Extreme close up: The Fat Man’s face remains polite.
Zoom in, fade to flashback of The Fat Man at USC Film School, sweating his nuts off studying film and music with every bit of devotion he can muster. Split screen. The game developer who asked the question is gargling beer at a frat party, and he’s still wearing diapers. He shouts out drunkenly that he wishes he could be just exactly like John Travolta, then he passes out in the punchbowl. Fade back to The Fat Man’s face, and zoom out. Reality begins again.
The Fat Man speaks: “Yes, friend, but which among those is a great movie soundtrack? They’re all imitating Star Wars, which was pretty much the first movie to use that sound. Star Wars itself, the leader, is a great soundtrack – loved, admired, and imitated.
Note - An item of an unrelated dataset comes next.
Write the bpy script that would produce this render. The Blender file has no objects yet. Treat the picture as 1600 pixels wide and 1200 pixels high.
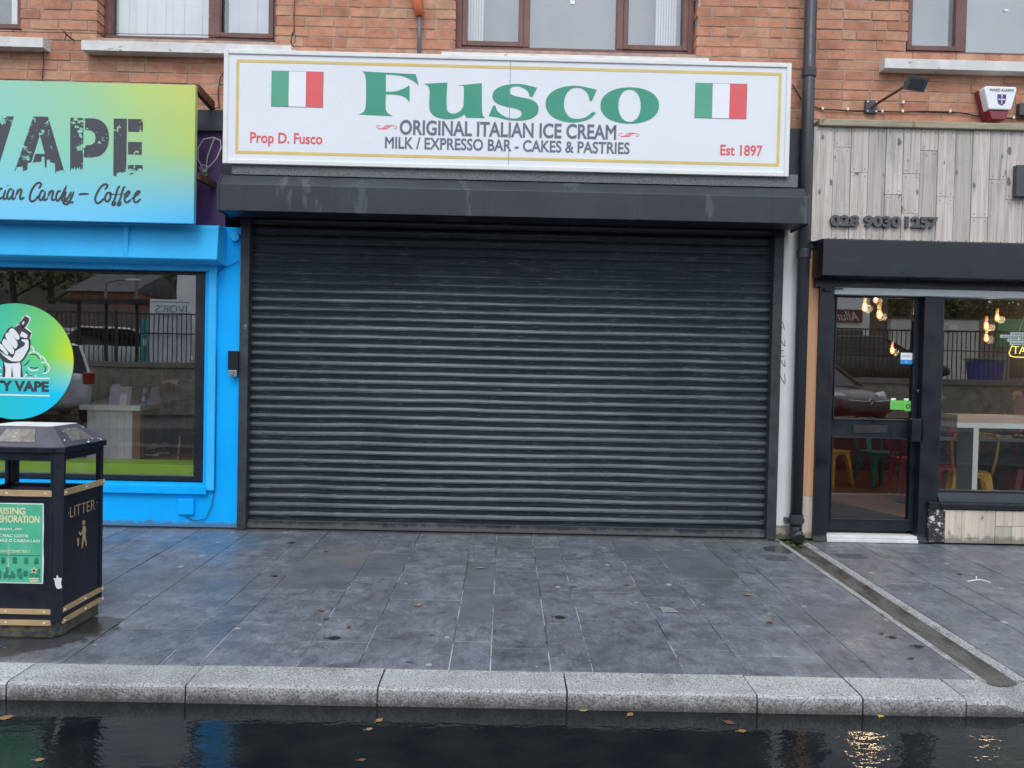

In order to achieve that, wouldn’t you think that you would have to innovate?”
He paused for a long time, then said, sincerely, “How does one go about innovating?”
It was another Star Trek moment. “What is this ‘Love’, Captain?” “Brain and Brain. What is Brain?” “Kiss? Tell me more about this… ‘Kiss.'” I’m sure I could have explained every bit of it to him quite well, and changed the course of his life, and probably given him religion, too, by simply saying, “You have to take RISKS,” but right then I had to use the john.